What some would call large, conservative companies are doing just fine. AT&T, IBM, Exxon, Chevron, 3M, DuPont, Ford — all are doing well, and all are considered pretty conservative.
What’s interesting to me is how we interpret “conservative,” a word that is highly abused these days, both politically and economically. If you go to the root — “conserve” — the most conservative way to maintain your leadership position is to continue to innovate or to expand by buying proven innovative companies. Each of these big, conservative companies innovates like crazy. Thousands of patents, reinvention of their core business models again and again, acquisitions, expansions, diversifications, and transformations mark their histories. Inertia is what dooms you. Innovation is, to me, a conservative business act in the purest sense of the word. It is efficient and effective, and is less risky than inertia.
Reblogged this on Professor Liang.
They say that luck is when preparation meets opportunity. Being prepared involves reserving resources and investing a good portion of it in R&D. The hyper-efficient, risk-averse, low-margin, heavily outsourced organization doesn’t do this well or at all. Today’s R&D is tomorrows air supply. I believe that this is why some are “luckier” than others.
This is a very good piece and an important reminder that it is often not the technology that disrupts but the business model changes consequent to enabling technology . And luck is important here too. But I have seen major changes arise from user enablement created for competitive purposes and not initially intended as a disruptive initiative. Thrush when UK Autotrader gave motor dealers free software to enable them to control and upload inventory , they were adding cost to ensure customer loyalty. As a result they destroyed regional press classifieds in used cars , but this was not where they began unexpected consequences of change can be quite as disruptive as technology David Worlock
JE-As usual, thanks for realistic insights and for pulling back the curtain on “disruptive”. Innovations large and small, incremental and major shake-ups happen without much fanfare everyday. Tech goes with the rock stars and disruption and we know they do great things. Since the alliance of Publishing and Bookselling meeting Tech publicly, the spin offers publishing as ignorant and backward requiring the genius of tech to make it relevant, when it is publishing that made tech relevant. They need each other and that is OK.

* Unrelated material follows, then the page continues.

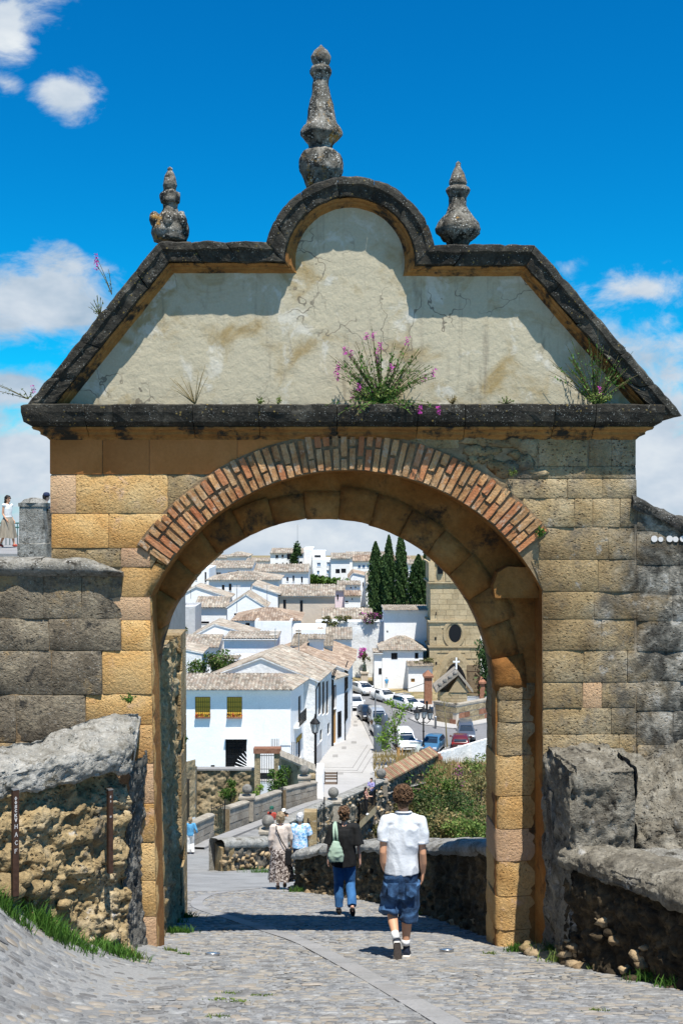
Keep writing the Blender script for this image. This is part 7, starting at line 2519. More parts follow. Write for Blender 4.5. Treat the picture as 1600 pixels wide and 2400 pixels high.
def build_person(label,loc,rz,scale,J,outfit,vox=.012,skin='skin_fair',hands=True,facing=False,wr_amp=.008):
 root = thing('person',label,'person',loc,rz)
 root.scale = (scale,)*3
 f = outfit.get('female', False)
 mb = MB()
 sw = .16 if not f else .145
 mb.tube([J['hip']-Vector((0,0,.06)),J['hip'],J['waist'],J['chest'],J['neck']-Vector((0,0,.06)),J['neck']],[(.13,.095),(.155 if f else .145,.105),(.125 if f else .135,.092),(.155,.105),(.10,.075),(.055,.055)],14)
 mb.tube([J['neck']-Vector((0,0,.03)),J['head']-Vector((0,.02,.05))],[.052,.048],10)
 head(mb,J['head'])
 for s_ in 'LR':
  sh,el,wr = J['sh'+s_],J['el'+s_],J['wr'+s_]
  mb.tube([sh,sh+(el-sh)*.4,el,el+(wr-el)*.3,wr],[.048,.043,.034,.035,.024] if not f else [.042,.037,.030,.031,.021],10)
  mb.ball(sh,.05 if not f else .045,10,8)
  hp,kn,an,to = J['hp'+s_],J['kn'+s_],J['an'+s_],J['to'+s_]
  mb.tube([hp,hp+(kn-hp)*.5,kn,kn+(an-kn)*.35,an],[.080,.068,.050,.052,.032],10)
  mb.tube([an+Vector((0,-.03,-.02)),an+(to-an)*.5+Vector((0,0,-.005)),to],[.034,.034,.02],8)
  if hands:
   d = (wr-el)
   if 'hd' + s_ in J:d = J['hd'+s_]
   side = -1 if s_ == 'L' else 1
   hand(mb,wr,d,J.get('pn'+s_,Vector((-side,.2,0))),J.get('th'+s_,Vector((0,1,0))),.175,outfit.get('curl',.45))
 body = link('body',remesh(mb,vox,3),root,world_verts=False)
 body.data.materials.append(MAT[skin])
 def shell(name,m,v,mat,amp=wr_amp,s=5,st=(1,1,1),it=3):
  me = remesh(m,v,it)
  if amp:wrinkle(me,amp,s,st,len(name))
  o = link(name,me,root,world_verts=False)
  me.materials.append(MAT[mat])
  return o
 if 'pants' in outfit:
  mat,frac,loose = outfit['pants']
  m = MB()
  m.tube([J['hip']+Vector((0,0,.12)),J['hip']+Vector((0,0,.02)),J['hip']-Vector((0,0,.10))],[(.15,.11),(.172,.125),(.15,.11)],14)
  for s_ in 'LR':
   hp,kn,an = J['hp'+s_],J['kn'+s_],J['an'+s_]
   pts = [hp+Vector((0,0,.03)),hp+(kn-hp)*.5,kn]
   rr_ = [.098+loose*.3,.086+loose*.7,.066+loose]
   if frac>1:
    k = frac - 1
    pts += [kn+(an-kn)*.5*k,kn+(an-kn)*k]
    rr_ += [.062+loose*1.1,.056+loose*1.4]
   else:
    pts[-1] = hp + (kn-hp)*(frac+.25)
   m.tube(pts,rr_,12)
  shell('trousers' if frac>1 else 'shorts',m,vox,mat,s=4)
 if 'skirt' in outfit:
  mat,zlow,flare = outfit['skirt']
  m = MB()
  vs = []
  rows,seg = 16,40
  for i in range(rows+1):
   t = i/rows
   z = J['waist'].z - .04 - (J['waist'].z-.04-zlow)*t
   kn = (J['knL']+J['knR'])/2;an = (J['anL']+J['anR'])/2
   cx = J['hip'].x + (an.x-J['hip'].x)*t;cy = J['hip'].y + (an.y-J['hip'].y)*t*.8
   for k in range(seg):
    a = 2*math.pi*k/seg
    r = .135 + (.05*smooth(0,.2,t)) + flare*t
    fold = 1 + (.02+.10*t)*math.sin(a*9+1.3*math.sin(a*2))*smooth(.15,.6,t)
    vs.append((cx+r*1.1*fold*math.cos(a),cy+r*.85*fold*math.sin(a),z+.015*math.sin(a*3)*t))
  m.add(vs,[(i*seg+(k+1)%seg,i*seg+k,(i+1)*seg+k,(i+1)*seg+(k+1)%seg) for i in range(rows) for k in range(seg)])
  part('skirt',m,MAT[mat],root, True,local=True)
 if 'top' in outfit:
  mat,sl,hem,loose = outfit['top']
  m = MB()
  low = Vector((J['hip'].x,J['hip'].y,hem))
  hi = J['neck'] - Vector((0,0,.035 if not outfit.get('offshoulder') else .135))
  m.tube([low,J['waist']*.6+low*.4,J['waist'],J['chest'],J['chest']+Vector((0,0,.09)),hi],[(.155+loose*1.2,.122+loose),(.152+loose,.118+loose),(.142+loose,.110+loose*.8),(.172+loose*.4,.122+loose*.4),(.165,.105),(.085,.075)],16)
  for s_ in 'LR':
   sh,el,wr = J['sh'+s_],J['el'+s_],J['wr'+s_]
   m.tube([J['chest']+Vector((0,0,.07)),sh],[.09,.062],10)
   m.ball(sh,.062,10,8)
   if sl>0:
    pts = [sh]
    rr_ = [.062+loose*.3]
    if sl<=1:
     pts += [sh+(el-sh)*sl*.5,sh+(el-sh)*sl]
     rr_ += [.058+loose*.6,.056+loose*.8]
    else:
     pts += [el,el+(wr-el)*(sl-1)]
     rr_ += [.047+loose*.5,.038+loose*.4]
    m.tube(pts,rr_,12)
  shell('top',m,vox,mat,s=5,st=(1.6,1.6,.7))
 for s_ in 'LR':
  an,to = J['an'+s_],J['to'+s_]
  d = (to-an)
  m = MB()
  base = an + Vector((0,-.035,0))
  m.tube([an+Vector((0,-.045,-.03)),an+Vector((0,-.01,-.035)),an+d*.55+Vector((0,0,-.01)),to],[.040,.046,.044,.028],10)
  part('shoe',m,MAT[outfit.get('shoes','shoe_navy')],root, True,local=True)
 h = outfit.get('hair',('short','hair_brown'))
 hc = J['head']
 m = MB()
 m.ball(hc+Vector((0,-.022,.036)),(.092,.103,.100),18,14)
 m.ball(hc+Vector((0,-.06,-.02)),(.082,.062,.075),14,10)
 if h[0] == 'bun':
  m.ball(hc+Vector((0,-.10,.05)),(.05,.045,.05),12,10)
  m.ball(hc+Vector((0,-.04,.11)),(.05,.05,.03),12,10)
 elif h[0] == 'bob':
  m.tube([hc+Vector((0,-.035,.06)),hc+Vector((0,-.035,-.03)),hc+Vector((0,-.03,-.115))],[(.098,.09),(.108,.085),(.085,.06)],14)
 elif h[0] == 'long':
  m.tube([hc+Vector((0,-.04,.06)),hc+Vector((0,-.06,-.05)),hc+Vector((0,-.085,-.20)),hc+Vector((0,-.09,-.32))],[(.095,.08),(.098,.065),(.085,.045),(.05,.03)],14)
 hm = remesh(m,.009,1)
 for v in hm.vertices:
  n = v.normal
  q = fbm(v.co+Vector((7,0,0)),22 if h[0]!='curly' else 17,3)
  v.co += n*(.016 if h[0] in ('curly','bun') else .008)*(q*2.0)
  if v.co.y>hc.y + .052 and v.co.z<hc.z + .055:
   v.co.y = hc.y + .045
 hm.update()
 hm.materials.append(MAT[h[1]])
 link('hair',hm,root,world_verts=False)
 if 'cap' in outfit:
  m = MB()
  m.lathe([(.104,.02),(.108,.05),(.10,.10),(.07,.135),(.02,.148)],hc+Vector((0,-.005,.01)),18)
  m.add([tuple(hc+Vector((x,y,.028))) for x,y in ((-.085,.06),(.085,.06),(.07,.17),(0,.19),(-.07,.17))]+[tuple(hc+Vector((x,y,.042))) for x,y in ((-.085,.06),(.085,.06),(.07,.17),(0,.19),(-.07,.17))],[(4,3,2,1,0),(5,6,7,8,9),(1,2,7,6),(2,3,8,7),(3,4,9,8),(4,0,5,9)])
  part('cap',m,MAT[outfit['cap']],root, True,local=True)
 if facing:
  for s_ in (-1,1):
   part('eye',MB().ball(hc+Vector((s_*.032,.079,.012)),(.012,.006,.008),8,6),MAT['window_void'],root, True,local=True)
  part('mouth',MB().ball(hc+Vector((0,.088,-.064)),(.022,.006,.007),8,6),MAT['red_cloth'],root, True,local=True)
 return root
zm = ground(.66,12.0) + .012
root = thing('person','man in white polo shirt and baggy denim shorts walking away through the gate','person',(.66,12.0,zm))
root.scale = (1.0,)*3
def V(*a): return Vector(a)
mb = MB()
hd = V(.02,.035,1.745)
mb.tube([V(0,0,.84),V(0,0,.93),V(0,0,1.08),V(.02,0,1.36),V(.022,-.01,1.52),V(.022,0,1.60)],[(.13,.10),(.15,.11),(.135,.095),(.165,.11),(.11,.075),(.058,.058)],16)
mb.tube([V(.022,-.01,1.55),V(.02,.01,1.69)],[.060,.055],12)
head(mb,hd,1.04)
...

It may be worth pointing out that before Amazon came along, the AAUP created an online catalogue to help sell scholarly books published by university presses. It operated for several years before Jezz Bezos started his company. Eventually the AAUP realized that Amazon could do the job more efficiently than the AAUP could–and of course Amazon wanted to serve a much larger market for books (although even today it is more invested in certain sectors than in others, such as mass market books).
“Harry Hoffman was sitting at the Ingram Book Company many years ago, when he came up with the idea of putting all of the titles in Ingram’s inventory onto microfiche.”
Funny, I always thought it was Tom Clarkson (my father) and not his boss Mr Hoffman who came up with this idea. But… what’s a little attribution among friends, right? 😉
Enjoyed the article. Lots of solid stuff here.